EXERCISE TASK
Pull each line holding "Blender" out of the entries below.

TASK DATA

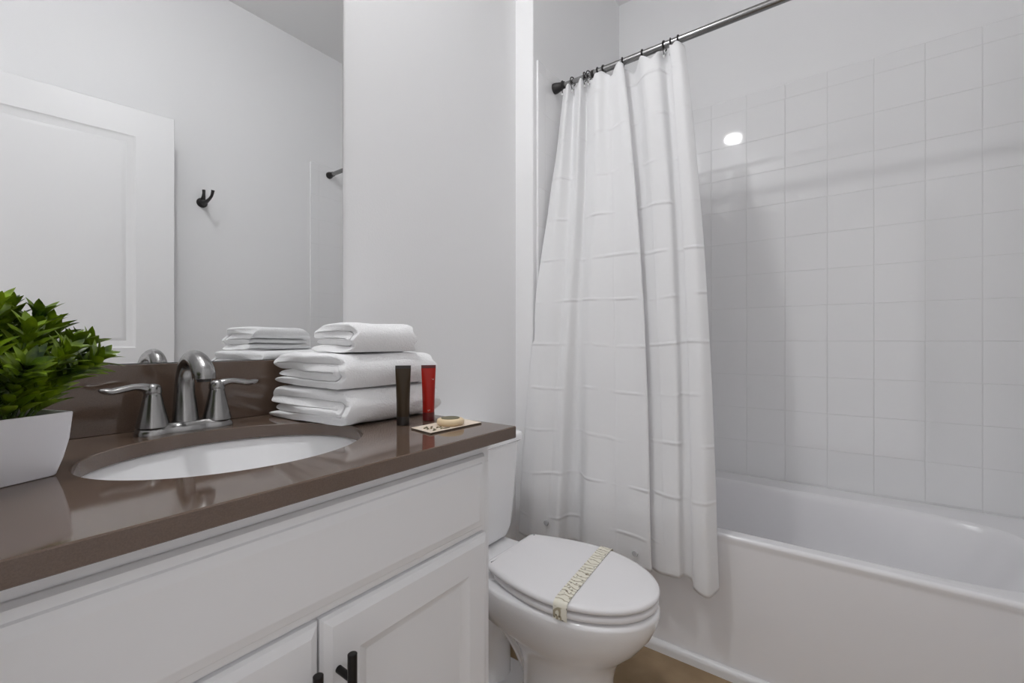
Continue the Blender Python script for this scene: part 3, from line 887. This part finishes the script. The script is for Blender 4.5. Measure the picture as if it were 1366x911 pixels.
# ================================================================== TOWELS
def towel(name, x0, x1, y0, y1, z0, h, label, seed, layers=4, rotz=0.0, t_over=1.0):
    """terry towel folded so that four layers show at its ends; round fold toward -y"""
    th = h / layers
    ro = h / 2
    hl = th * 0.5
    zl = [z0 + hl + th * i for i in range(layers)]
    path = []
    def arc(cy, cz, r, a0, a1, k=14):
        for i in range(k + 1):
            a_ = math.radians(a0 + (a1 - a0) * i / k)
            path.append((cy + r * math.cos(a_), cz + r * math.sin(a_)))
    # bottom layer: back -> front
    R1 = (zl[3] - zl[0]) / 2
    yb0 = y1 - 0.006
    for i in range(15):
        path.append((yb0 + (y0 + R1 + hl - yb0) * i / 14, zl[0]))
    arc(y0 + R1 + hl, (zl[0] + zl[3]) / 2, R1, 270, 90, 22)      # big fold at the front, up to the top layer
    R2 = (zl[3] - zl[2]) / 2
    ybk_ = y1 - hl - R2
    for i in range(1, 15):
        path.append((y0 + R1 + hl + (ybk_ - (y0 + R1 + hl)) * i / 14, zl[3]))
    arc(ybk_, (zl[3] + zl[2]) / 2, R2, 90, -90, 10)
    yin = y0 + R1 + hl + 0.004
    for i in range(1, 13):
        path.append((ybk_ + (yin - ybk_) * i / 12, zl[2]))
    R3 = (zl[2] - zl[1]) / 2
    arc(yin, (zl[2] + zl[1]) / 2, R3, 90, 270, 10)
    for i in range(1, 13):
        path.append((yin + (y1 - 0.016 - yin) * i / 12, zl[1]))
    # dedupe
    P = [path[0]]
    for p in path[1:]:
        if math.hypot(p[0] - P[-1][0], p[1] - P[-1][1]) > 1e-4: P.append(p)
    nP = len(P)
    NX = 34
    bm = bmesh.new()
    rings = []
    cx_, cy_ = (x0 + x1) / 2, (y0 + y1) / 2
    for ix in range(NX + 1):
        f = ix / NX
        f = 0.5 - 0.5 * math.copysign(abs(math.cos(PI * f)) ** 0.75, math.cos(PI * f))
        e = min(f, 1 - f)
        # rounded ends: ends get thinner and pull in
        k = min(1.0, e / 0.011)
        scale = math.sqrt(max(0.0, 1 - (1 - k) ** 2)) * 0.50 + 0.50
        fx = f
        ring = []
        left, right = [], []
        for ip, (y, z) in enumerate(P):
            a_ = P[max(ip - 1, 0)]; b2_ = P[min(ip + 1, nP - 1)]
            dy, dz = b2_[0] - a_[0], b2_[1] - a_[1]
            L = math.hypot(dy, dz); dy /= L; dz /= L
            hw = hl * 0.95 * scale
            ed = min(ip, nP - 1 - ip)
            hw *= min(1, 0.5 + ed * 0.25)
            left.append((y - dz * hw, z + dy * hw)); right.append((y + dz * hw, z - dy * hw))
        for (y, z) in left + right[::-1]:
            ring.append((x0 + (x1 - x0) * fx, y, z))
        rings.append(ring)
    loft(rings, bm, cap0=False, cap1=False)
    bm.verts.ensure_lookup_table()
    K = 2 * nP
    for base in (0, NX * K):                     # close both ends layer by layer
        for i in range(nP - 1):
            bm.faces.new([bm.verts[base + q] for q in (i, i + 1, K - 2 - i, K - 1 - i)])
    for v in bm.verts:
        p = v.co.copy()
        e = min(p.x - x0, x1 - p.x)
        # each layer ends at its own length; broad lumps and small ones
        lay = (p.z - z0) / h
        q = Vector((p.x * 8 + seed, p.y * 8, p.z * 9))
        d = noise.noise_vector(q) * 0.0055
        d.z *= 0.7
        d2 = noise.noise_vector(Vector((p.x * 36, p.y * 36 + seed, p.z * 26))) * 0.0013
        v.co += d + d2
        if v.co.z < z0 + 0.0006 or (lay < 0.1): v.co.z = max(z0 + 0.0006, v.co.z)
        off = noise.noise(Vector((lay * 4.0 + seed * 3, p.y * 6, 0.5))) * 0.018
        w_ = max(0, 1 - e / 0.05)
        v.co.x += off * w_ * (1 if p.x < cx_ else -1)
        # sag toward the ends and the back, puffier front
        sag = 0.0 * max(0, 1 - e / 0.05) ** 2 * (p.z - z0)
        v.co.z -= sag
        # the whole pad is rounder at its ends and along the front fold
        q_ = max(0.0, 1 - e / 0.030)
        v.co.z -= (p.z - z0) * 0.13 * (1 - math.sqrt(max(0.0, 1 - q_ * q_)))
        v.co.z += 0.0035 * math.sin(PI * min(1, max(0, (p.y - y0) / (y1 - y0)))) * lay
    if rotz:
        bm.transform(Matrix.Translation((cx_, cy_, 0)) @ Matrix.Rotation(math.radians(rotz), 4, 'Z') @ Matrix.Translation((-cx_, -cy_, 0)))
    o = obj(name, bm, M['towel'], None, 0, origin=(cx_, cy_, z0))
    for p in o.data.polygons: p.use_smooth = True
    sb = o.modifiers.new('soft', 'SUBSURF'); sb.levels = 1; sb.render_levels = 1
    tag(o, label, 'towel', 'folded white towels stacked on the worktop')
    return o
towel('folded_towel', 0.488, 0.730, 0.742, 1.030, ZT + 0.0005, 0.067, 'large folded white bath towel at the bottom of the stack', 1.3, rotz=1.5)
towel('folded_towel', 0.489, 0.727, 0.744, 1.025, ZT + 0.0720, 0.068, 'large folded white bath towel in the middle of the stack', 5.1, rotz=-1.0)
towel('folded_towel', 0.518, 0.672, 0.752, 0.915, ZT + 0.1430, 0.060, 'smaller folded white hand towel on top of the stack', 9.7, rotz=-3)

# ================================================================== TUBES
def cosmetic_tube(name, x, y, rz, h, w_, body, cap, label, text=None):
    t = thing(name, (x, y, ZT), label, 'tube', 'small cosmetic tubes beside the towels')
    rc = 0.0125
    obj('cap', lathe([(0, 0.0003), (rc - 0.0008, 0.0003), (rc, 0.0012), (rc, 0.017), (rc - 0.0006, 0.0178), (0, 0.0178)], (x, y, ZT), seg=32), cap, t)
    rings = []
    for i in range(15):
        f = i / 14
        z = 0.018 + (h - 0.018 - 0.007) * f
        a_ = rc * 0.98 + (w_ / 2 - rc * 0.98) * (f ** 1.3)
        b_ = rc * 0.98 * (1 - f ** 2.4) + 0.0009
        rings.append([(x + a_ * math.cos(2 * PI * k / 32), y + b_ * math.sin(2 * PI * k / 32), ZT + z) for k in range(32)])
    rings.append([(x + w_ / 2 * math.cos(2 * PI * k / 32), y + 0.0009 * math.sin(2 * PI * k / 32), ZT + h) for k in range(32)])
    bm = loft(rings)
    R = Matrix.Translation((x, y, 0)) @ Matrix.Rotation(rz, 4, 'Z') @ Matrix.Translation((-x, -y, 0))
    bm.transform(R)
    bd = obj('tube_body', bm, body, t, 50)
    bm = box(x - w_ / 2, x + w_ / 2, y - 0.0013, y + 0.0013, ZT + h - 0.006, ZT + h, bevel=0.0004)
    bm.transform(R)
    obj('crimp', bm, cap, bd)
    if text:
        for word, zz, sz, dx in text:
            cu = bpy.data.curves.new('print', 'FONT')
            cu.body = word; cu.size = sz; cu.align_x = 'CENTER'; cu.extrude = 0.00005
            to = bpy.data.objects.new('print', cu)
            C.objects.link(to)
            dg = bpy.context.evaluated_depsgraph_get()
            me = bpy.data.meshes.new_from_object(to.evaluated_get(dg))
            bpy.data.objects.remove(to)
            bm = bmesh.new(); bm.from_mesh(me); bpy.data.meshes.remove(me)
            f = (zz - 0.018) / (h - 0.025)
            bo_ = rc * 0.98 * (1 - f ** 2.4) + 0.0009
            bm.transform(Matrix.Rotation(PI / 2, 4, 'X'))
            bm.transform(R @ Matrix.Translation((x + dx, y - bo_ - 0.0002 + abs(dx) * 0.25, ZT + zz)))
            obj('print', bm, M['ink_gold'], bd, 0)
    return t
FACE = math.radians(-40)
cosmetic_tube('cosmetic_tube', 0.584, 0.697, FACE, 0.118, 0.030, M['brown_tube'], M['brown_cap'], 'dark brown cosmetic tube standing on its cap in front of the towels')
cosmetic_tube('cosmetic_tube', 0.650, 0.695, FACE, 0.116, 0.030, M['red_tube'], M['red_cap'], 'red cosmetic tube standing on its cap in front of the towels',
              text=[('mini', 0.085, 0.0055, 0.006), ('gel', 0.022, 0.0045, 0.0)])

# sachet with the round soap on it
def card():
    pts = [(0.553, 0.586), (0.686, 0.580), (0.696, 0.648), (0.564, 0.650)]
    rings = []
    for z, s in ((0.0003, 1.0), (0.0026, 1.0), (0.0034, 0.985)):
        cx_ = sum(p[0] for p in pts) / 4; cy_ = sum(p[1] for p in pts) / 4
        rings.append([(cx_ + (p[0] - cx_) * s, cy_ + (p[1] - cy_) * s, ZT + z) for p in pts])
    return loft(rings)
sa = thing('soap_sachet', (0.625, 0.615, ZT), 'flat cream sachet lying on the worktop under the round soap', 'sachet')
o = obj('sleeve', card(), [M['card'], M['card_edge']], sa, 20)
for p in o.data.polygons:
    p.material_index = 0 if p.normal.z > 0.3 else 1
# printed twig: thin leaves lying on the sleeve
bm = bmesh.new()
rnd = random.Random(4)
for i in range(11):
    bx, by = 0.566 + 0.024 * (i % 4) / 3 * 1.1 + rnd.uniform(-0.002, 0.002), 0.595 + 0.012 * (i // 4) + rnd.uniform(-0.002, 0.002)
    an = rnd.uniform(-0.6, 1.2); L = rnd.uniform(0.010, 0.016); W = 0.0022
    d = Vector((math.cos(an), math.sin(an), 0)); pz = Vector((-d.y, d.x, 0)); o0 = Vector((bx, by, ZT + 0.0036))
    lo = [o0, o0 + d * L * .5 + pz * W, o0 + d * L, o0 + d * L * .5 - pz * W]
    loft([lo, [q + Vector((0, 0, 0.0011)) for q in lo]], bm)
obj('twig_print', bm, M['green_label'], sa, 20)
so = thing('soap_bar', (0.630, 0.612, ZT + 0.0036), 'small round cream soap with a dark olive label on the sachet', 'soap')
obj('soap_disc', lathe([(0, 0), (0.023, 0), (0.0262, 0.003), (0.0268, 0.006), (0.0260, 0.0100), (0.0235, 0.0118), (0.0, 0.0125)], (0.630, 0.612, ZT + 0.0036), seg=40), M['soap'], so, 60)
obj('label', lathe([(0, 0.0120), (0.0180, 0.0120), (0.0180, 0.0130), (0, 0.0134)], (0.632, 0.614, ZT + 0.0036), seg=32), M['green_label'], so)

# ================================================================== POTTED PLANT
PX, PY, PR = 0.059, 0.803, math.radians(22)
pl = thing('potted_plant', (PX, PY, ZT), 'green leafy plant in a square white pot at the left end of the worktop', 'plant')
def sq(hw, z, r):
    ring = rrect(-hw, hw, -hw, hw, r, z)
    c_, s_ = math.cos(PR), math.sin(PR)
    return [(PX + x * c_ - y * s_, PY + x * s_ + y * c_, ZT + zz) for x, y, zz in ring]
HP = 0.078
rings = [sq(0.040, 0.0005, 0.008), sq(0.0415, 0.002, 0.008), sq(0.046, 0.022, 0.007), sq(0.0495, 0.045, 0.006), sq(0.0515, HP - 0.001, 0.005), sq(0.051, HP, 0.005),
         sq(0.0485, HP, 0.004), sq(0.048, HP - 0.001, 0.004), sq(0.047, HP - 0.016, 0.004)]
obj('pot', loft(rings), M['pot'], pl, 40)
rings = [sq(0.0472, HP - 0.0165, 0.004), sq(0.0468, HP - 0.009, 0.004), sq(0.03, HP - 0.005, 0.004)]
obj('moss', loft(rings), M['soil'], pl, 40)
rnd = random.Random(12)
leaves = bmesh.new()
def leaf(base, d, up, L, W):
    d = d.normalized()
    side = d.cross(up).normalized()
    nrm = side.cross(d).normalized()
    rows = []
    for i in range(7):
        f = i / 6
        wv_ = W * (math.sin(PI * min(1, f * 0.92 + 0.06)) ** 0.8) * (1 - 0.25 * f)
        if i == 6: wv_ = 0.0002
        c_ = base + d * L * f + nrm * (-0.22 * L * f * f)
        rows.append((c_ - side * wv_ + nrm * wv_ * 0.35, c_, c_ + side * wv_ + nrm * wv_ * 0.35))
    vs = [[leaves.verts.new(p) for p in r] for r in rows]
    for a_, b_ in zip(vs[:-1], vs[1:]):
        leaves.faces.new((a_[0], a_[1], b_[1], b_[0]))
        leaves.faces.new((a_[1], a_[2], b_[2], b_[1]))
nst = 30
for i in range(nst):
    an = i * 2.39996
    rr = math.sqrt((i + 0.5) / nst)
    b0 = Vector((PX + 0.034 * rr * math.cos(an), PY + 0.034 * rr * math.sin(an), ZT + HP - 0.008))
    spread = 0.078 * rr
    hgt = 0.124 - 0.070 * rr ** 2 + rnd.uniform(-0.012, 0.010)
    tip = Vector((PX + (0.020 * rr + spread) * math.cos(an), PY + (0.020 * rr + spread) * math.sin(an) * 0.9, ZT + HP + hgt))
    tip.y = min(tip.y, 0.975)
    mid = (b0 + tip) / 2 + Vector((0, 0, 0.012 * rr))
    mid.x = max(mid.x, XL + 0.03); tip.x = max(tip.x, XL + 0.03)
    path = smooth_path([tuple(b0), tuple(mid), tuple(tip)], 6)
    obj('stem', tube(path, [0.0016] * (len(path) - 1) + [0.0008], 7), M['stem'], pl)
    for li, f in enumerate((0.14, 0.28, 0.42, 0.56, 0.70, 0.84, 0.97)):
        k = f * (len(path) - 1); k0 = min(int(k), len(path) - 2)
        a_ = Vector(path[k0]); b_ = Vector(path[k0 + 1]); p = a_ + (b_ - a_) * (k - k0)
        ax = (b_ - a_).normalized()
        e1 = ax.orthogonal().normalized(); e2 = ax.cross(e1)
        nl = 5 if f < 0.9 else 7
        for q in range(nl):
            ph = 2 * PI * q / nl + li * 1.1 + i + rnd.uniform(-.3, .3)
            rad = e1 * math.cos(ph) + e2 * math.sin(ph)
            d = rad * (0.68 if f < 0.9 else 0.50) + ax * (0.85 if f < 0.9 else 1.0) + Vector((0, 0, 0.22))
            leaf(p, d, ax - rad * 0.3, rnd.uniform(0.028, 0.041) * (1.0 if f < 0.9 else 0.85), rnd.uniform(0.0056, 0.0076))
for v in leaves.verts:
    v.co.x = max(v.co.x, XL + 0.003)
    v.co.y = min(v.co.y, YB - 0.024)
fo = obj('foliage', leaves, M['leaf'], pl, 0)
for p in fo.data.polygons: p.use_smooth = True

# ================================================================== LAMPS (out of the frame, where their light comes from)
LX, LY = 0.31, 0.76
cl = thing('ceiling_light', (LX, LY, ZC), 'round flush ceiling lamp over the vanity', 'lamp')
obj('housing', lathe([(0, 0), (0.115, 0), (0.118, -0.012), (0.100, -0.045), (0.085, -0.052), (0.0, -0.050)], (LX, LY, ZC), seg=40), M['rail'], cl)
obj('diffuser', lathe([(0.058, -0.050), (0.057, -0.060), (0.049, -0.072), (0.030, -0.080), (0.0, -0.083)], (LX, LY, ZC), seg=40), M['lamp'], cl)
* * *
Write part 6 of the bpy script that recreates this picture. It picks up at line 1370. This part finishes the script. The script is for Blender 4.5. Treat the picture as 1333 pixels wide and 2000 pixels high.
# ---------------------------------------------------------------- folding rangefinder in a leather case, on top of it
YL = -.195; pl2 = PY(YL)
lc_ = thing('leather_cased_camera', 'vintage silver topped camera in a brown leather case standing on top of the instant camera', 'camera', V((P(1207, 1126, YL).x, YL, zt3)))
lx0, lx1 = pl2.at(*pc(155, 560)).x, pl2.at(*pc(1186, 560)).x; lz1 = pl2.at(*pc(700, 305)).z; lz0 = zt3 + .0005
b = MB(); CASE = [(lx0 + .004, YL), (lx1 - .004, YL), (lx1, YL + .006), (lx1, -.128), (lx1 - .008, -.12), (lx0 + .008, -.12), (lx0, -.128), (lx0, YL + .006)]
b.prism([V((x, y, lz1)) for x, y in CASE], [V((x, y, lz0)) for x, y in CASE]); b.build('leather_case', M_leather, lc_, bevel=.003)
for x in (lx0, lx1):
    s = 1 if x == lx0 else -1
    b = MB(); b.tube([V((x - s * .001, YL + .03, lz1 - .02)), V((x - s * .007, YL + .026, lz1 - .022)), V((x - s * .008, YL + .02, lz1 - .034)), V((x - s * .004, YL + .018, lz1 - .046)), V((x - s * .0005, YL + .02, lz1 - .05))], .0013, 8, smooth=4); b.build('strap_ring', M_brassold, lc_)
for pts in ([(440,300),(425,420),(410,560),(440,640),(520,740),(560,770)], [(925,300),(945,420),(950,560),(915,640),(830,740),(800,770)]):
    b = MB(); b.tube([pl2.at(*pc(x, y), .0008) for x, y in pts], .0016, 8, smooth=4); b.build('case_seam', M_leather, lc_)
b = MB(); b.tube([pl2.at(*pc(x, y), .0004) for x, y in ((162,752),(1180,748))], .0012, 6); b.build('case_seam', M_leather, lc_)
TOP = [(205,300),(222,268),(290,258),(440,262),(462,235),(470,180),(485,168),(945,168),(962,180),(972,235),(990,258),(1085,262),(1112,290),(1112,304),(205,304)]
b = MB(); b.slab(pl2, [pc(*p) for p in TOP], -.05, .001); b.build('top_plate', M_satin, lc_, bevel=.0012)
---
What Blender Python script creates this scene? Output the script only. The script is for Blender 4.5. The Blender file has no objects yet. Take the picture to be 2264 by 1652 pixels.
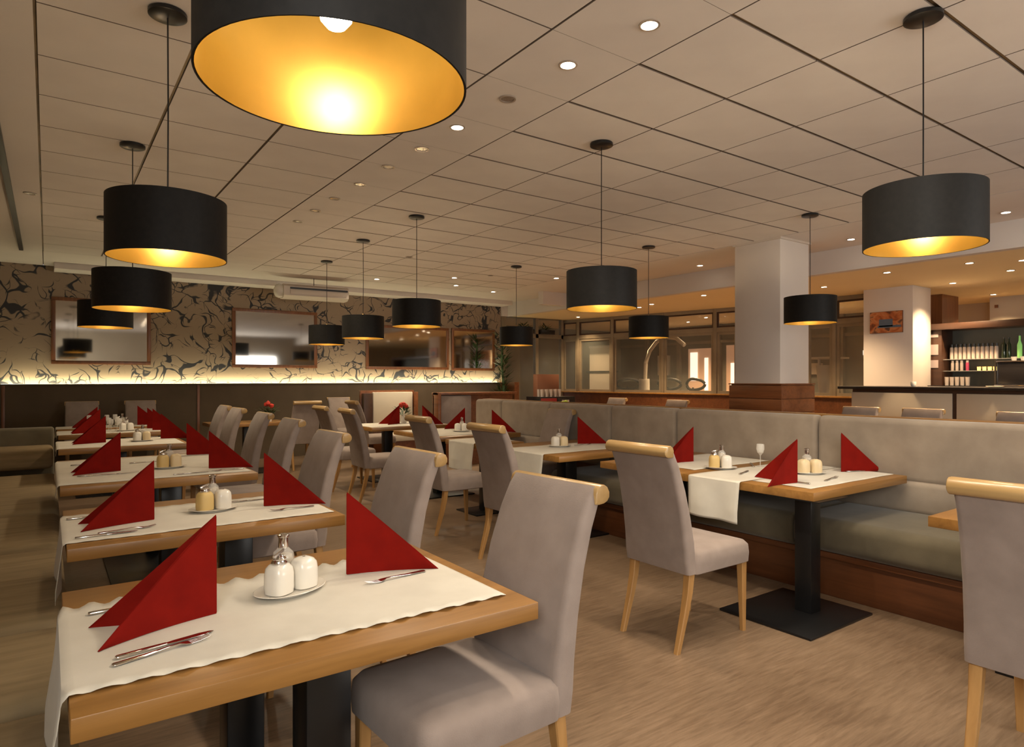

CORRECT RESULT
Continue the Blender Python script for this scene: part 3, from line 887. This part finishes the script. The script is for Blender 4.5. Measure the picture as if it were 1366x911 pixels.
Write part 6 of the bpy script that recreates this picture. It picks up at line 1370. This part finishes the script. The script is for Blender 4.5. Treat the picture as 1333 pixels wide and 2000 pixels high.
What Blender Python script creates this scene? Output the script only. The script is for Blender 4.5. The Blender file has no objects yet. Take the picture to be 2264 by 1652 pixels.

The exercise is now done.